---- Exercise materials
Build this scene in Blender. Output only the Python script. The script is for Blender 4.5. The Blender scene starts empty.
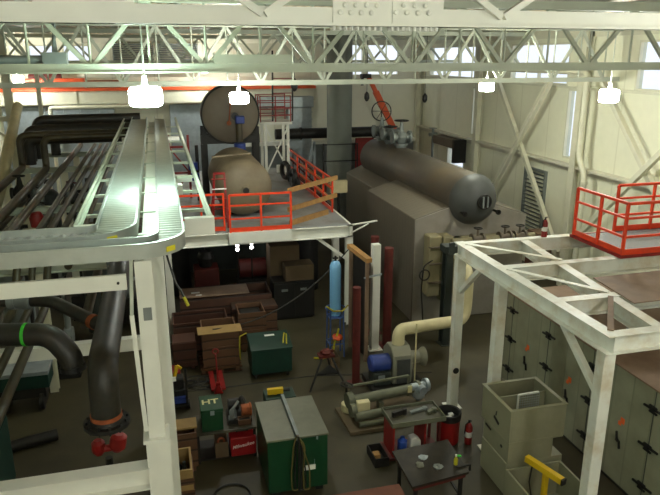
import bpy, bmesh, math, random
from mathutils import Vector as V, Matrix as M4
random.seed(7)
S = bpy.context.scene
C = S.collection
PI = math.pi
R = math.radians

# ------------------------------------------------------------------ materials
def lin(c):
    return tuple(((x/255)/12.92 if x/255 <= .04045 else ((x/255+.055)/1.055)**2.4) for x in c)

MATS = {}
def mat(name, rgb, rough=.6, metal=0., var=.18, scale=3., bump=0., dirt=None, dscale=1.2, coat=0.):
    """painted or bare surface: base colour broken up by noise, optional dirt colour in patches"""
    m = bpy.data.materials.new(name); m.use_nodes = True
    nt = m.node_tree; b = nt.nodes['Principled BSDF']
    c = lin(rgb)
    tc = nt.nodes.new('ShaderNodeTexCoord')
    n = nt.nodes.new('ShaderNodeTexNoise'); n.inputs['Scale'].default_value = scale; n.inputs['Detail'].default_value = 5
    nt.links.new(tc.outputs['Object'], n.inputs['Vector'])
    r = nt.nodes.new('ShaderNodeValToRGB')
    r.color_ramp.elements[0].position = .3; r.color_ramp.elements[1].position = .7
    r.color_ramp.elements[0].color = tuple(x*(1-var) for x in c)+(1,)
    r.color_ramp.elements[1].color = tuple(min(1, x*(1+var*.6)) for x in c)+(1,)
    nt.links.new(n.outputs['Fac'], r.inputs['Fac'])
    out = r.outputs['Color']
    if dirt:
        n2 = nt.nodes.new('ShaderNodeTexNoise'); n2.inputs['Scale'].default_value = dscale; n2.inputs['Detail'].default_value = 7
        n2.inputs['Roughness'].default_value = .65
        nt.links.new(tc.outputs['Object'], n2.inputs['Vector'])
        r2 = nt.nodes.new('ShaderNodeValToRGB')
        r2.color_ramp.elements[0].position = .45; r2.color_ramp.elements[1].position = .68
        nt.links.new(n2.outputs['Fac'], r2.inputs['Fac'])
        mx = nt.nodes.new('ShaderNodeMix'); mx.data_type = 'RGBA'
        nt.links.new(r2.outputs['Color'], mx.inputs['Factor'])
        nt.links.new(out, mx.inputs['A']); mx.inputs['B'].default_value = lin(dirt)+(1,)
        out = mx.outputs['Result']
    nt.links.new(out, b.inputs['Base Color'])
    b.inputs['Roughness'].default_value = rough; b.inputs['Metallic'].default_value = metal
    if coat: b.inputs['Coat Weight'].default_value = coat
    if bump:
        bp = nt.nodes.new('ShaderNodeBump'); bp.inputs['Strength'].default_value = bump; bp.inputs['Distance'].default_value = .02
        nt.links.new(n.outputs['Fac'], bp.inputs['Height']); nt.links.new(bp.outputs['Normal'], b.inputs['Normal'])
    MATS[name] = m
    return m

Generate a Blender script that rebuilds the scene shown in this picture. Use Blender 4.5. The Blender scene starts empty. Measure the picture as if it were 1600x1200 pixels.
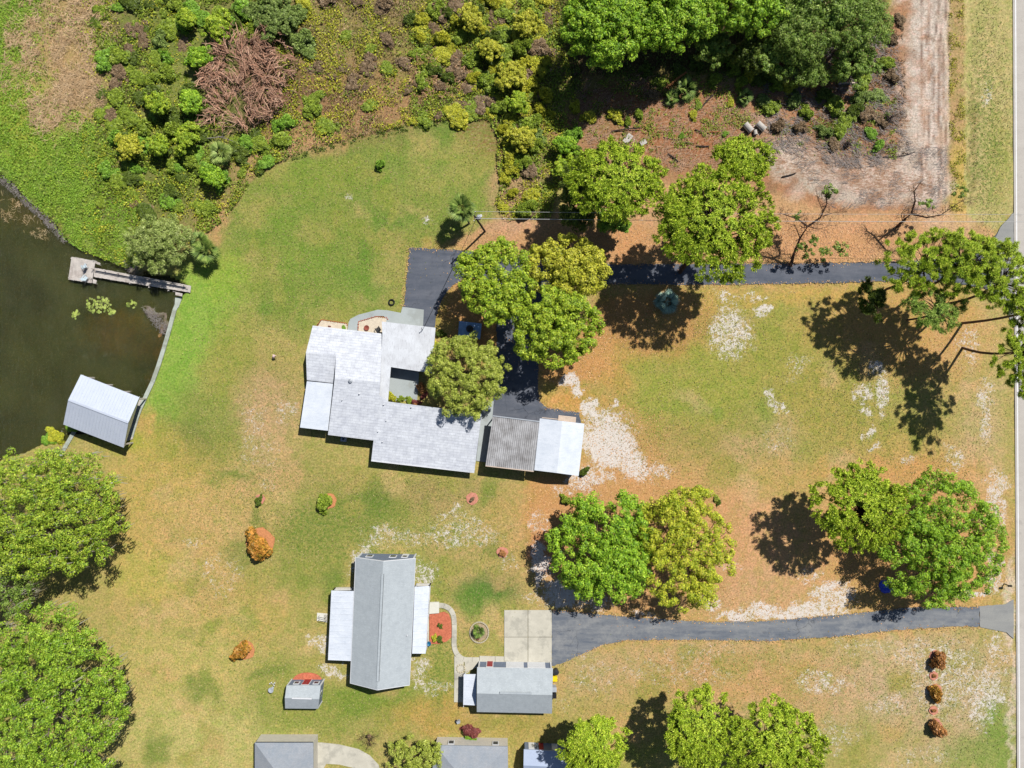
--------
Exercise aim: Would you mind returning each entry above word for word, skipping the images?

Final result:
Build this scene in Blender. Output only the Python script. The script is for Blender 4.5. The Blender scene starts empty.
import bpy, bmesh, math, random
from mathutils import Vector as V, Matrix as M4
random.seed(7)
S = bpy.context.scene
C = S.collection
PI = math.pi
R = math.radians

# ------------------------------------------------------------------ materials
def lin(c):
    return tuple(((x/255)/12.92 if x/255 <= .04045 else ((x/255+.055)/1.055)**2.4) for x in c)

MATS = {}
def mat(name, rgb, rough=.6, metal=0., var=.18, scale=3., bump=0., dirt=None, dscale=1.2, coat=0.):
    """painted or bare surface: base colour broken up by noise, optional dirt colour in patches"""
    m = bpy.data.materials.new(name); m.use_nodes = True
    nt = m.node_tree; b = nt.nodes['Principled BSDF']
    c = lin(rgb)
    tc = nt.nodes.new('ShaderNodeTexCoord')
    n = nt.nodes.new('ShaderNodeTexNoise'); n.inputs['Scale'].default_value = scale; n.inputs['Detail'].default_value = 5
    nt.links.new(tc.outputs['Object'], n.inputs['Vector'])
    r = nt.nodes.new('ShaderNodeValToRGB')
    r.color_ramp.elements[0].position = .3; r.color_ramp.elements[1].position = .7
    r.color_ramp.elements[0].color = tuple(x*(1-var) for x in c)+(1,)
    r.color_ramp.elements[1].color = tuple(min(1, x*(1+var*.6)) for x in c)+(1,)
    nt.links.new(n.outputs['Fac'], r.inputs['Fac'])
    out = r.outputs['Color']
    if dirt:
        n2 = nt.nodes.new('ShaderNodeTexNoise'); n2.inputs['Scale'].default_value = dscale; n2.inputs['Detail'].default_value = 7
        n2.inputs['Roughness'].default_value = .65
        nt.links.new(tc.outputs['Object'], n2.inputs['Vector'])
        r2 = nt.nodes.new('ShaderNodeValToRGB')
        r2.color_ramp.elements[0].position = .45; r2.color_ramp.elements[1].position = .68
        nt.links.new(n2.outputs['Fac'], r2.inputs['Fac'])
        mx = nt.nodes.new('ShaderNodeMix'); mx.data_type = 'RGBA'
        nt.links.new(r2.outputs['Color'], mx.inputs['Factor'])
        nt.links.new(out, mx.inputs['A']); mx.inputs['B'].default_value = lin(dirt)+(1,)
        out = mx.outputs['Result']
    nt.links.new(out, b.inputs['Base Color'])
    b.inputs['Roughness'].default_value = rough; b.inputs['Metallic'].default_value = metal
    if coat: b.inputs['Coat Weight'].default_value = coat
    if bump:
        bp = nt.nodes.new('ShaderNodeBump'); bp.inputs['Strength'].default_value = bump; bp.inputs['Distance'].default_value = .02
        nt.links.new(n.outputs['Fac'], bp.inputs['Height']); nt.links.new(bp.outputs['Normal'], b.inputs['Normal'])
    MATS[name] = m
    return m

Generate a Blender script that rebuilds the scene shown in this picture. Use Blender 4.5. The Blender scene starts empty. Measure the picture as if it were 1600x1200 pixels.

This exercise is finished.